Chicago-born and of Mexican and Colombian descent, Ramirez had early roles in “Assassination Nation” and the Showtime drama “The Affair.” Before acting, however, he was an admitted “sports junkie” and played soccer at Atlanta’s Oglethorpe University. During one unfortunate week his freshman year in 2011, his TV, car and phone all broke, plus he sprained his ankle. Ramirez was sitting out a Saturday practice on his 19th birthday when a production assistant came to the field and needed an extra for “The Reluctant Fundamentalist,” a Riz Ahmed political thriller filming on campus.

His coach didn’t love that he skipped out on practice for a gig that paid him $120. But for Ramirez, cheering on Ahmed doing a soccer move, seeing him as “the lead in the place that I thought was just white people doing stuff,” and watching how a movie set worked was an a-ha moment. “If he could do it, I could do it,” Ramirez recalls. “And then the next day I bought like seven, eight acting books and devoured them all to see if I wanted to do this. It had to be so obvious for me to get the hint and to be given the permission to even pursue it.”

One of his upcoming projects taps back into that first love: Ramirez signed on to write, direct and star in “Baton,” with British soccer icon David Beckham producing.

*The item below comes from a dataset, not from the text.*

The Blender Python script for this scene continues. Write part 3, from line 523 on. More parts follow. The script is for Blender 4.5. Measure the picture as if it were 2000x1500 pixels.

Danny Ramirez’s ‘Top Gun’ squadron has become an all-star unit

Cruise might have been the main man of “Top Gun: Maverick,” but the supporting pilots of the hit sequel are all enjoying high-profile career paths. Ramirez has “Brave New World” and a role in the upcoming second season of HBO’s popular zombie show “The Last of Us.” Monica Barbaro is up for a best supporting actress Oscar for “A Complete Unknown.” Glen Powell scored a Golden Globe nomination for “Hit Man” and is kind of everywhere. Greg Tarzan Davis appeared in Cruise’s most recent “Mission: Impossible” film and is also coming back for the new one, “The Final Reckoning” (out May 23). And Lewis Pullman had an Emmy nod for “Lessons in Chemistry” and makes his own Marvel debut in “Thunderbolts*.”

So what’s the secret to that success? Six-hour group van rides with Cruise for 10 months going from base to base, city to city, when they weren’t in the air.

“Tom really said that was us getting our master’s (degree) in film,” Ramirez says. “When you get advice like that as an individual, you can make something of it. But when you get this life-changing type of advice and you get to sit in it with other people, you get that golden nugget and you polish it and you share it among everyone. That’s the thing that made that group special.

“So when I look at everyone that’s doing something from there, it’s this big old ‘duh,’ ” Ramirez says. “I have really talented friends!”